In the beautiful book, The Choice, a memoir of transcending her experience in Auschwitz, Dr. Edith Eva Eger writes about speaking to a group of soldiers just returning from Afghanistan: “I was there to talk about my trauma - how I survived it, how I survived the return to everyday life, how I chose to be free.” She goes on to explain, “My mama told me something I will never forget. She said, ‘We don’t know where we’re going, we don’t know what’s going to happen, but no one can take away from you what you put in your own mind.’...

Standing on the stage...I could see in my conscious awareness something that is often elusive, often invisible: that to run away from the past or to fight against our present pain is to imprison ourselves. Freedom is accepting what is...Opening our hearts to the miracles that exist now.”
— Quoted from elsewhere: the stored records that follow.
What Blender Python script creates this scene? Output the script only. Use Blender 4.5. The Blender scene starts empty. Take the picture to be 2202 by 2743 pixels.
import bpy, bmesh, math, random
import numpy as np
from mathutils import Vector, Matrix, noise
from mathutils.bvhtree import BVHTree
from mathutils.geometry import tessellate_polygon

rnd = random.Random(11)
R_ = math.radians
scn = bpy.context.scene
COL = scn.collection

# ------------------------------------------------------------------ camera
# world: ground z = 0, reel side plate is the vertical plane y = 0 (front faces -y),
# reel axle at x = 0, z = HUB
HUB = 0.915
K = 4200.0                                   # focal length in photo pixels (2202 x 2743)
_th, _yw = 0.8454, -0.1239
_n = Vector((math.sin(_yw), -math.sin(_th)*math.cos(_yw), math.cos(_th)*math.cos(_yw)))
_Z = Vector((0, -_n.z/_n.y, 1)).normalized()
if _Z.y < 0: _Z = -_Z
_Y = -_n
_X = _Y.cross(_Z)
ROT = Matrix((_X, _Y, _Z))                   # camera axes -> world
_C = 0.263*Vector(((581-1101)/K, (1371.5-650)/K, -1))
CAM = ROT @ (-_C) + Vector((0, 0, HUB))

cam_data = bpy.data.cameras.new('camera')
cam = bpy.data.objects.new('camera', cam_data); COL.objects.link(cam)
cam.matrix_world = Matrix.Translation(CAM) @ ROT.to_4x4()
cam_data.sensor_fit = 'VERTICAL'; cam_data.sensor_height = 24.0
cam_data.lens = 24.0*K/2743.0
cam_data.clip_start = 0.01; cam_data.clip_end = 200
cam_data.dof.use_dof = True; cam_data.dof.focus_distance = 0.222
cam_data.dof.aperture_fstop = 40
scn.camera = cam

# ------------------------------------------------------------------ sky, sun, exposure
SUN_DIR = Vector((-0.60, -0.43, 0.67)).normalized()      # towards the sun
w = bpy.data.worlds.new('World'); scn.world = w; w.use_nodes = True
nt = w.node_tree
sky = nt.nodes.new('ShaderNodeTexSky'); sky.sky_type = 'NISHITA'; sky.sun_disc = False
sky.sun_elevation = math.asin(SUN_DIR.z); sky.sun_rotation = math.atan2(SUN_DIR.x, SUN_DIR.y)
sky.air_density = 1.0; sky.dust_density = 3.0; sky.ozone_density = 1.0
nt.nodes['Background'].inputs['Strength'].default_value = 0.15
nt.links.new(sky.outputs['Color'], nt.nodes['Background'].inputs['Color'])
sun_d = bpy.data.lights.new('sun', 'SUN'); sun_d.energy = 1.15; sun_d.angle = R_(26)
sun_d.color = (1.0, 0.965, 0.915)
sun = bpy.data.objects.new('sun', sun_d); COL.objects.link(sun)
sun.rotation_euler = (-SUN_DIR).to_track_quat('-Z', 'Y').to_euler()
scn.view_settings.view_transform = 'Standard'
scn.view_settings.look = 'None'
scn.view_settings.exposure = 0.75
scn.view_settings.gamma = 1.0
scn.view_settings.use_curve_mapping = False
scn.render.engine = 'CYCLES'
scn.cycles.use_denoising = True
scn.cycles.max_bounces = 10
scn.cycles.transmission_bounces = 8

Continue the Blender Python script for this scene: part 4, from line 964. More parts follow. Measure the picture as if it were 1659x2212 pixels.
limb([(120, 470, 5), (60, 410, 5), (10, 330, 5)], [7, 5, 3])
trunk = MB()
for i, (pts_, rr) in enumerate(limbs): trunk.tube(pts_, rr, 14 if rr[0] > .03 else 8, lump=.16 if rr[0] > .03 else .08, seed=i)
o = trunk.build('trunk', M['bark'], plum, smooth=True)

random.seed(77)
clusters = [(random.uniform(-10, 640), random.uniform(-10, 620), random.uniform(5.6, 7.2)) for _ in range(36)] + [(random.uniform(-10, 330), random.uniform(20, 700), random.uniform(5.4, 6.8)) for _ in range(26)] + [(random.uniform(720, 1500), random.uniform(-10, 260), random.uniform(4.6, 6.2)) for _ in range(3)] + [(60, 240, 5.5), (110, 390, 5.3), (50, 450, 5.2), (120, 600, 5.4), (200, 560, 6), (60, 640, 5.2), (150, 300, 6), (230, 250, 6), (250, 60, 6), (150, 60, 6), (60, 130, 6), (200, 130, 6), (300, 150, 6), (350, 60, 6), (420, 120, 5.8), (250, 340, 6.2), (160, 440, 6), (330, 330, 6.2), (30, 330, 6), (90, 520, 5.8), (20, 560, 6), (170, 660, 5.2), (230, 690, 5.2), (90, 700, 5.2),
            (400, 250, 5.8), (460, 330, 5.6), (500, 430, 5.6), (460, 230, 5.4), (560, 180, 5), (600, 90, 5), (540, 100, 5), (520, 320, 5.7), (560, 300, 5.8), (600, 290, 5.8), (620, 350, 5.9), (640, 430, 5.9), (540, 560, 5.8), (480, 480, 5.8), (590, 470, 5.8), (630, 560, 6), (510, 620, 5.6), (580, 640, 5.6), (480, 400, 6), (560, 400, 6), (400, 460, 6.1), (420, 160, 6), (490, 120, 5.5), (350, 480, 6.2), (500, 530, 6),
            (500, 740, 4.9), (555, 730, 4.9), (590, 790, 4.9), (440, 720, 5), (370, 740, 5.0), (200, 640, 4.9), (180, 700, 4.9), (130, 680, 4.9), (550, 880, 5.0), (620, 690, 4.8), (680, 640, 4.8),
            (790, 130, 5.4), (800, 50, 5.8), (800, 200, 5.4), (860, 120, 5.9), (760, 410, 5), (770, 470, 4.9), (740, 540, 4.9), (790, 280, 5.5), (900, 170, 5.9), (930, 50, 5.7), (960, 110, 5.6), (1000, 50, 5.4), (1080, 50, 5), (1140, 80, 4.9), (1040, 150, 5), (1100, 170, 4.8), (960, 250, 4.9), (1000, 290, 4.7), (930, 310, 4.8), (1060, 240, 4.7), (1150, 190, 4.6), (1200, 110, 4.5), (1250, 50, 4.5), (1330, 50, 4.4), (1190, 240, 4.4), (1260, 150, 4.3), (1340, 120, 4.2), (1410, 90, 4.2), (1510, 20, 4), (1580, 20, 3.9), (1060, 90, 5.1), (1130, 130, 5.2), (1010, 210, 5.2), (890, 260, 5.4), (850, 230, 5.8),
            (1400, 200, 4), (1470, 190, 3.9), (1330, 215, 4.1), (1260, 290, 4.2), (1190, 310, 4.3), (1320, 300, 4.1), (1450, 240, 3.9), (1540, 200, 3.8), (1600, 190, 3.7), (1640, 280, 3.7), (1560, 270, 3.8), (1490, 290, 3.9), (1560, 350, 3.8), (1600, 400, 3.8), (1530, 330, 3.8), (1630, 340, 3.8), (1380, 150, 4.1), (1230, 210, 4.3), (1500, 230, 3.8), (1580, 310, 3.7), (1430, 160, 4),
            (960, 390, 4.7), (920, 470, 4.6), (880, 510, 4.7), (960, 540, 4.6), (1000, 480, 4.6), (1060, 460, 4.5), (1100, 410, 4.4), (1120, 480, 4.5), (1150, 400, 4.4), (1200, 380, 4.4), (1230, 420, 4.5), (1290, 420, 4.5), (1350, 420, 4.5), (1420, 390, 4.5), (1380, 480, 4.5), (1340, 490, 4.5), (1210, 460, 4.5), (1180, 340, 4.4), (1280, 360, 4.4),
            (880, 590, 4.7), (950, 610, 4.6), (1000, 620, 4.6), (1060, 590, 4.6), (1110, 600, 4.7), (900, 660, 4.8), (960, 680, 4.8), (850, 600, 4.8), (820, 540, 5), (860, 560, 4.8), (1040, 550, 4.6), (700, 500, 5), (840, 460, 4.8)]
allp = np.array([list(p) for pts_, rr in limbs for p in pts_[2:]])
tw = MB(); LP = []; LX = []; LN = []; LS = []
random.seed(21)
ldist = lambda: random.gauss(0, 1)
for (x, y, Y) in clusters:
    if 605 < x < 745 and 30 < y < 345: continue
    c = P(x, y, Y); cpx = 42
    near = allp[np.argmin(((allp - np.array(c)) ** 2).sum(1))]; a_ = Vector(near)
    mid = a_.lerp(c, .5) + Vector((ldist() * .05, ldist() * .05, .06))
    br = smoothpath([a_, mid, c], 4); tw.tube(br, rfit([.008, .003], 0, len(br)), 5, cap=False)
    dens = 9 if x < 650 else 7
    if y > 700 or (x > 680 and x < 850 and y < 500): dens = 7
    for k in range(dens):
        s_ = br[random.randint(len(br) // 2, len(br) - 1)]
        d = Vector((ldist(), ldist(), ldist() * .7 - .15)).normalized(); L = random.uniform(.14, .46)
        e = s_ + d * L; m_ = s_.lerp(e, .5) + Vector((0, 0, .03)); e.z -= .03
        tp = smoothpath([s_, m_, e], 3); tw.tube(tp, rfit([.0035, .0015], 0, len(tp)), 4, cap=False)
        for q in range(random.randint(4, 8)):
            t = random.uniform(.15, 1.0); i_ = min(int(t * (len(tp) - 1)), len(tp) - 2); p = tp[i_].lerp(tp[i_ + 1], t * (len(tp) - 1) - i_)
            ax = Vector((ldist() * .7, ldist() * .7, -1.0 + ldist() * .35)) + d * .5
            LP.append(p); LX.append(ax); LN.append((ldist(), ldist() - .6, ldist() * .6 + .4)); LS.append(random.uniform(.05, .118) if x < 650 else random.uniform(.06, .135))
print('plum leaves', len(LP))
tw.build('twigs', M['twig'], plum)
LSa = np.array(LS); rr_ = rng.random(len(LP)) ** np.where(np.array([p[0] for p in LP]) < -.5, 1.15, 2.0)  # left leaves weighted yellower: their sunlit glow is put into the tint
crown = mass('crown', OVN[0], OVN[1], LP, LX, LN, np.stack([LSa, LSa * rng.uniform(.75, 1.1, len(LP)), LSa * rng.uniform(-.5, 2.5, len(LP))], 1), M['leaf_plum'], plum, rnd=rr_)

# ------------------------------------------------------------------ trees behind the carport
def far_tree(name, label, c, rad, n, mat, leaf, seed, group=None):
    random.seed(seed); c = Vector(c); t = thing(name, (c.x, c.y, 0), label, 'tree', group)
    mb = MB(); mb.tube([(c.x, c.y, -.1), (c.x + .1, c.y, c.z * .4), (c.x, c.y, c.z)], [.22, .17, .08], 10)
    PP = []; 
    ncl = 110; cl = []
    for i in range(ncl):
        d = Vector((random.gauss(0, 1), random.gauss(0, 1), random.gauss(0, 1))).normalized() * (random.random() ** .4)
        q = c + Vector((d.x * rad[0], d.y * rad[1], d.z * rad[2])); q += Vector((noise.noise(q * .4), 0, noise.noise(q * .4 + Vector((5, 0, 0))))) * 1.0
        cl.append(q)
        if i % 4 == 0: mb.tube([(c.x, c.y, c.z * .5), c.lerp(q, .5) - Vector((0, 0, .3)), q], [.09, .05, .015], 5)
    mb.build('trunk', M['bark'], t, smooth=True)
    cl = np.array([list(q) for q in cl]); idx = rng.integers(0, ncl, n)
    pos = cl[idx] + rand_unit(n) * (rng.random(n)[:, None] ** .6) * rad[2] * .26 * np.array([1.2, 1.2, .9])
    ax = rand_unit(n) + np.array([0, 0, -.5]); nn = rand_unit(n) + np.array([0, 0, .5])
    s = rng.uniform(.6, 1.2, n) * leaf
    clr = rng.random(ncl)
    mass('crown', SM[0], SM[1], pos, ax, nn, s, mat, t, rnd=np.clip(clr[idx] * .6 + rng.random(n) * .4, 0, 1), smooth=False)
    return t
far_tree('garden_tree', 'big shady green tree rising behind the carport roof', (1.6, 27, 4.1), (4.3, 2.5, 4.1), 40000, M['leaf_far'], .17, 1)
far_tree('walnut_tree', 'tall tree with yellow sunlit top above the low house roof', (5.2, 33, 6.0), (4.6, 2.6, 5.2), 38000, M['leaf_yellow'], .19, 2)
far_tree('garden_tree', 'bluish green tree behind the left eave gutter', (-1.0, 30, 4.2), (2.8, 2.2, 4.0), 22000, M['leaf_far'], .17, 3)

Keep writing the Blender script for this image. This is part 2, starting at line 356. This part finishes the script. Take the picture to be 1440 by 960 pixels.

Ilse Elisabeth Plattner’s important article, “Granting Children Their Emotions,” which is the foundation of an Out of the Box training kit, reminds early educators that the seemingly small emotional upsets children experience daily are actually vitally important to acknowledge and support in order to help children learn to experience emotional freedom. She gives these examples of how adults often unwittingly ignore opportunities to provide children this vital support:

“At the airport: A little girl, about two and a half years old, stands in front of the chairs where the adults sit, heartbreakingly crying, tears rolling down her face. The mother looks away, so does the grandmother. Both look in the opposite direction of the child, as if neither hear the child nor belong with the child.

In the supermarket: A boy, about four years old, walks backwards along the side of the trolley that is pushed by the father and the mother. The boy cries furiously, his face is blushed, his nose is running; he attempts to face the parents, but he cannot get their attention.

Luca, eighteen months old, is playing with some toys in the living room. All of a sudden he starts shouting for joy. The parents, watching TV, shout, both at the same time ‘Lucaa!’ (meaning ‘Be quiet!’).”